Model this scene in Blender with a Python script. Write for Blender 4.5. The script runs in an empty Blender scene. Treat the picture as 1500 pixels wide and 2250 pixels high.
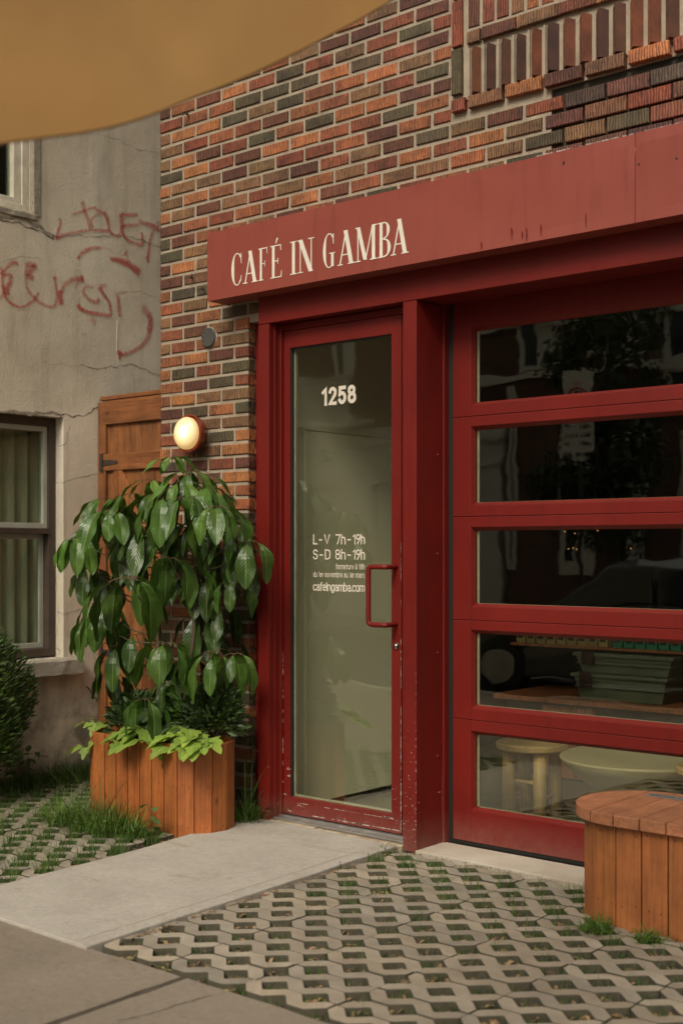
import bpy, bmesh, math, random
from mathutils import Vector, Matrix, noise
random.seed(7)
sc = bpy.context.scene
# ------------------------------------------------------------ camera, light
FPX, HYP, CH, CD = 2760.0, 1208.0, 1.40, 4.75
TH = math.atan(2760/3270)
cam = bpy.data.cameras.new('camera'); co = bpy.data.objects.new('camera', cam)
sc.collection.objects.link(co); sc.camera = co
co.location = (0, -CD, CH); co.rotation_euler = (math.pi/2, 0, TH)
cam.sensor_fit = 'VERTICAL'; cam.sensor_height = 36; cam.sensor_width = 24
cam.lens = 36*FPX/2250; cam.shift_y = (HYP-1125)/2250
cam.clip_start = .05; cam.clip_end = 500
cam.dof.use_dof = True; cam.dof.focus_distance = 6.0; cam.dof.aperture_fstop = 2.2
SUN_EL, SUN_AZ = math.radians(43), math.radians(166)   # azimuth of the sun seen from above, from +Y clockwise
w = bpy.data.worlds.new('World'); sc.world = w; w.use_nodes = True
nt = w.node_tree; nt.nodes.clear()
sky = nt.nodes.new('ShaderNodeTexSky'); sky.sky_type = 'NISHITA'; sky.sun_disc = False
sky.sun_elevation = SUN_EL; sky.sun_rotation = SUN_AZ; sky.dust_density = 4; sky.air_density = 1.0; sky.ozone_density = .6
hs = nt.nodes.new('ShaderNodeHueSaturation'); hs.inputs['Saturation'].default_value = .12
mx = nt.nodes.new('ShaderNodeMix'); mx.data_type = 'RGBA'; mx.blend_type = 'MULTIPLY'; mx.inputs[0].default_value = 1
mx.inputs[7].default_value = (1.0, .94, .83, 1)
bg = nt.nodes.new('ShaderNodeBackground'); bg.inputs[1].default_value = .105
wo = nt.nodes.new('ShaderNodeOutputWorld')
nt.links.new(sky.outputs[0], hs.inputs['Color']); nt.links.new(hs.outputs[0], mx.inputs[6])
tcw = nt.nodes.new('ShaderNodeTexCoord'); spw = nt.nodes.new('ShaderNodeSeparateXYZ'); nt.links.new(tcw.outputs['Generated'], spw.inputs[0])
mrw = nt.nodes.new('ShaderNodeMapRange'); mrw.inputs[1].default_value = 0; mrw.inputs[2].default_value = 1; mrw.inputs[3].default_value = .35; mrw.inputs[4].default_value = 2.0; nt.links.new(spw.outputs[2], mrw.inputs[0])
mx2 = nt.nodes.new('ShaderNodeMix'); mx2.data_type = 'RGBA'; mx2.blend_type = 'MULTIPLY'; mx2.inputs[0].default_value = 1
nt.links.new(mx.outputs[2], mx2.inputs[6]); nt.links.new(mrw.outputs[0], mx2.inputs[7]); nt.links.new(mx2.outputs[2], bg.inputs[0]); nt.links.new(bg.outputs[0], wo.inputs[0])
sl = bpy.data.lights.new('sun', 'SUN'); sl.energy = 1.85; sl.angle = math.radians(20); sl.color = (1, .90, .76)
so = bpy.data.objects.new('sun', sl); sc.collection.objects.link(so)
sdir = Vector((math.sin(SUN_AZ)*math.cos(SUN_EL), math.cos(SUN_AZ)*math.cos(SUN_EL), math.sin(SUN_EL)))
so.rotation_euler = sdir.to_track_quat('Z', 'Y').to_euler()
vs = sc.view_settings; vs.view_transform = 'Standard'; vs.look = 'None'; vs.exposure = -0.02; vs.gamma = 1
sc.cycles.max_bounces = 8; sc.cycles.transparent_max_bounces = 16

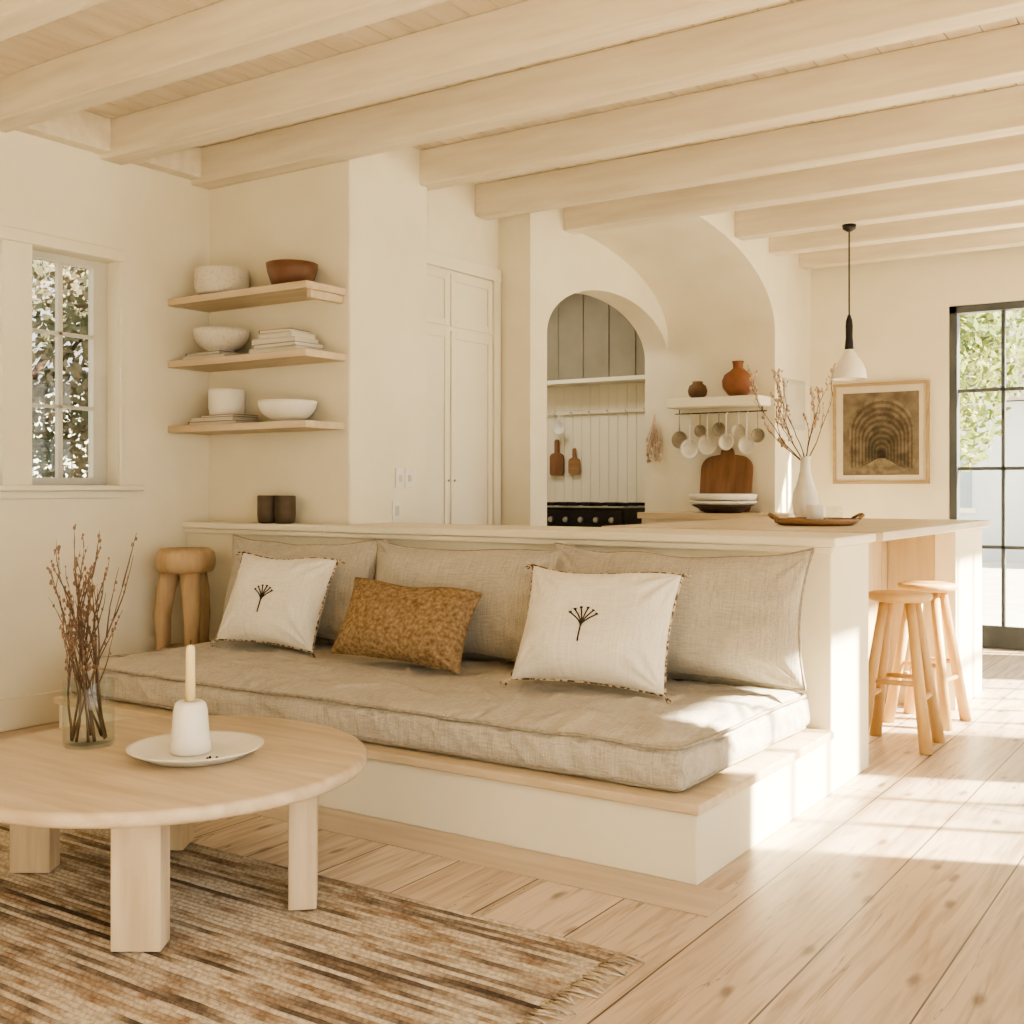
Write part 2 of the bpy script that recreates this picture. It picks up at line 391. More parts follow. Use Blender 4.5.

* GOAL: Go over the entries above and say how many lines hold the string "picture", with no other text.

* FULL SOLUTION: 2